At least three of those describe
Jeremiah to a T. He is poor, miserable in spirit. He is in mourning. And he
yearns, he longs for the world to be set right, which is what it means to
hunger and thirst for righteousness. Like Jesus, Jeremiah trusted that God
would set things right in the end, but he had no expectation that it would come
quickly or easily or without great cost. Surely he would have understood the
cross.
I
wonder if our faith, our various spiritualties, don’t have much to learn from
Jeremiah. We need to hunger and thirst for a world set right, and to weep at
the depths of its brokenness.
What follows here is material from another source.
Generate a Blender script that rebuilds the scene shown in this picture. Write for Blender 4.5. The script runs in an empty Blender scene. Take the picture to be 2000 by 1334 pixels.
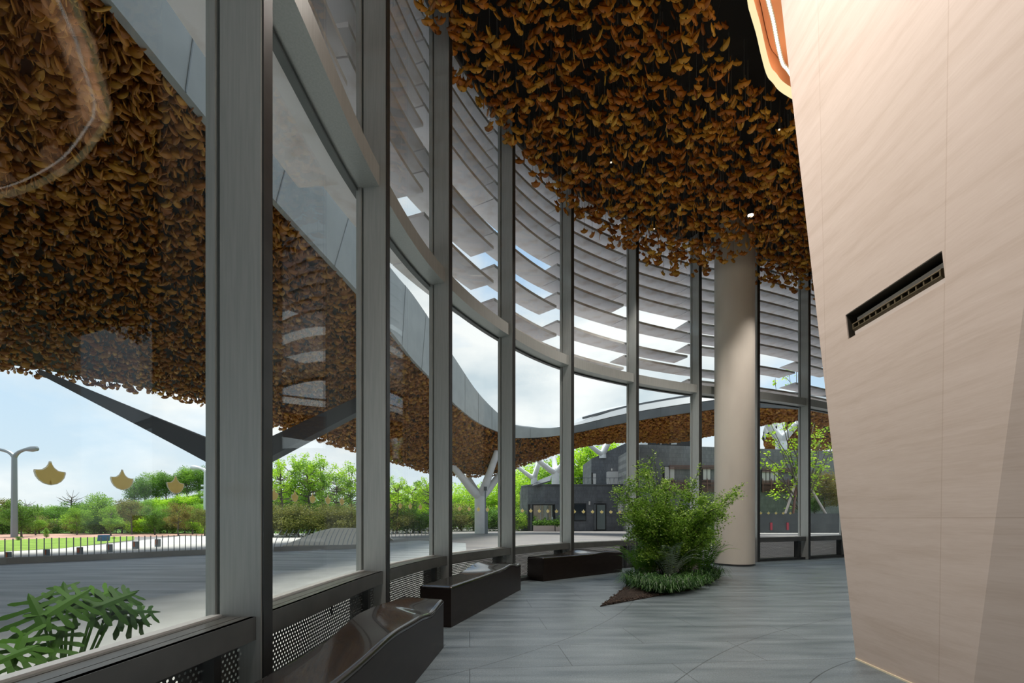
import bpy, math, random
import numpy as np
from mathutils import Vector, Matrix

C = bpy.context.scene.collection
R0 = random.Random(7)
PI = math.pi
F = 944.444          # focal length in pixels (17 mm on a 36 mm sensor, 2000 px wide)
EYE = 1.15
HOR = 1013.0


def W(px, py, y):
    """pixel of the photo at depth y -> world point"""
    return Vector(((px - 1000.0) / F * y, y, EYE - (py - HOR) / F * y))


def G(px, py, z=0.0):
    """pixel of the photo on the level z -> world point"""
    y = F * (EYE - z) / (py - HOR)
    return Vector(((px - 1000.0) / F * y, y, z))


def WH(px, py, z):
    y = F * (z - EYE) / (HOR - py)
    return Vector(((px - 1000.0) / F * y, y, z))


# ------------------------------------------------------------------ materials
def nodes_of(name):
    m = bpy.data.materials.new(name)
    m.use_nodes = True
    nt = m.node_tree
    nt.nodes.clear()
    return m, nt, nt.nodes, nt.links


def principled(name, col, rough=0.6, metal=0.0, spec=0.5, col2=None, nscale=6.0, stretch=(1, 1, 1), bump=0.0,
               coat=0.0, detail=5.0, lo=0.35, hi=0.65, bscale=None, rot=(0, 0, 0)):
    m, nt, N, L = nodes_of(name)
    out = N.new('ShaderNodeOutputMaterial')
    p = N.new('ShaderNodeBsdfPrincipled')
    L.new(p.outputs[0], out.inputs[0])
    p.inputs['Base Color'].default_value = (*col, 1)
    p.inputs['Roughness'].default_value = rough
    p.inputs['Metallic'].default_value = metal
    p.inputs['Specular IOR Level'].default_value = spec
    p.inputs['Coat Weight'].default_value = coat
    if col2 is not None or bump:
        tc = N.new('ShaderNodeTexCoord')
        mp = N.new('ShaderNodeMapping')
        mp.inputs['Scale'].default_value = stretch
        mp.inputs['Rotation'].default_value = rot
        L.new(tc.outputs['Object'], mp.inputs[0])
        nz = N.new('ShaderNodeTexNoise')
        nz.inputs['Scale'].default_value = nscale
        nz.inputs['Detail'].default_value = detail
        L.new(mp.outputs[0], nz.inputs['Vector'])
        if col2 is not None:
            r = N.new('ShaderNodeValToRGB')
            r.color_ramp.elements[0].position = lo
            r.color_ramp.elements[1].position = hi
            r.color_ramp.elements[0].color = (*col, 1)
            r.color_ramp.elements[1].color = (*col2, 1)
            L.new(nz.outputs[0], r.inputs[0])
            L.new(r.outputs[0], p.inputs['Base Color'])
        if bump:
            src = nz
            if bscale:
                src = N.new('ShaderNodeTexNoise')
                src.inputs['Scale'].default_value = bscale
                src.inputs['Detail'].default_value = 4
                L.new(tc.outputs['Object'], src.inputs['Vector'])
            b = N.new('ShaderNodeBump')
            b.inputs['Strength'].default_value = bump
            b.inputs['Distance'].default_value = 0.02
            L.new(src.outputs[0], b.inputs['Height'])
            L.new(b.outputs[0], p.inputs['Normal'])
    return m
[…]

We need to speak the truth about our own
participation in systems of privilege and oppression, the ease with which we
ignore the plight of others, and our captivity to a consumer culture that both
threatens the planet and requires others to live in poverty. We need to learn
and practice the biblical language of lament, to cry out in anguish to God. And
then, perhaps, we might be ready to learn what it means to take up a cross and
follow after Jesus. Then, perhaps, we might understand what it means to live in
hope of resurrection, and of God’s new day.